Sometimes playing dress-up is far too easy and far too deceiving.  I live six hours from where I grew up in an apartment that I pay for with my paycheck.  After enough of that paycheck flows out to fund corporate America, I have enough left over to fill my empty days and nights (those that aren't spent using my researching, thinking, and paper-writing skills) with more than the appropriate amount of fun.  I own my car (albeit it a paid-for-by-a-check gift from my father), enough technology to keep me semi-current, and a few well-placed designer shoes, sweaters, shoes, scarfs and leather goods.  Except for a few closely-held friends and this online journal that no one reads, I keep my personal feelings and problems to myself.  It is with all of these things that I keep at the end of a micromanaged leash that I can say that at a bare minimum, I leave my house every day feeling a tad more than presentable and the image I project is one of self-confidence and success.

Here's the thing though, it is all a mirage.  I may look and sound like my shit is together, but at the core I feel like I am spinning on a merry-go-round barely able to keep myself on the ride let alone keep the real parts of me (emotions, desires, wishes, obsessions, etc.) from spinning off into oblivion.  Today, my thoughts resound with the phrase "epic fail."  Despite being surrounded by my family, I am essentially alone on Christmas.  I make no secret about the fact that I wish for a partner, someone to share my life with.  I envision something The Family Stone-esque--coming home with a man in tow and having someone to go to bed with, someone special to exchange gifts with, and someone to drive home with.  Not having it is driving me crazy.  My family is driving me crazy and I want classic, old Hollywood love to give my sanity back to me.

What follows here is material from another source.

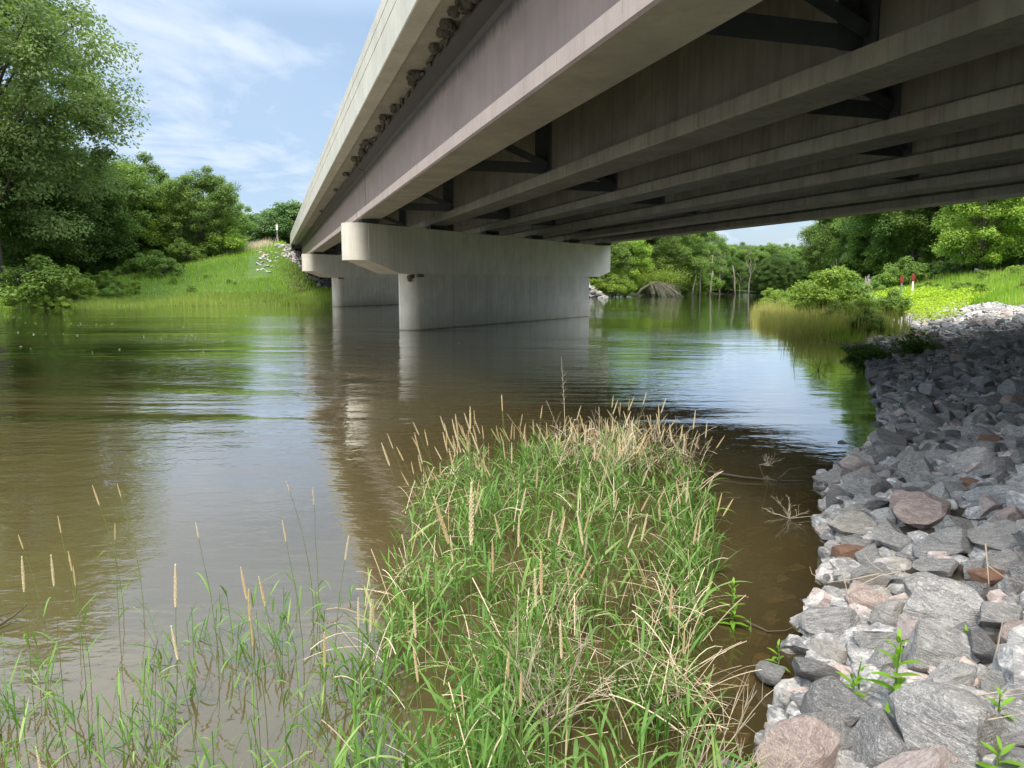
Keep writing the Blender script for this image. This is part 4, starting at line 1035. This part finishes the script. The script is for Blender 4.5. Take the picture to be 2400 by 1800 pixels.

Perhaps wishing for something before its fruition is the biggest folly and the most telling sign of my immaturity. 

1 comment:

dcinsider said...

Oh Marc, you were the first one to comment on my Blog! In like more than an entire year... Thanks for the advice. I would follow your Blog if I could figure it out...but I'm using dial-up internet and do not have the patience to explore it any further. I just wrote this on someone else's blog thing today...and that is the best advice I think i have received so far..."don't try to find that special someone, be that special someone." Maybe it's not that great but I like it.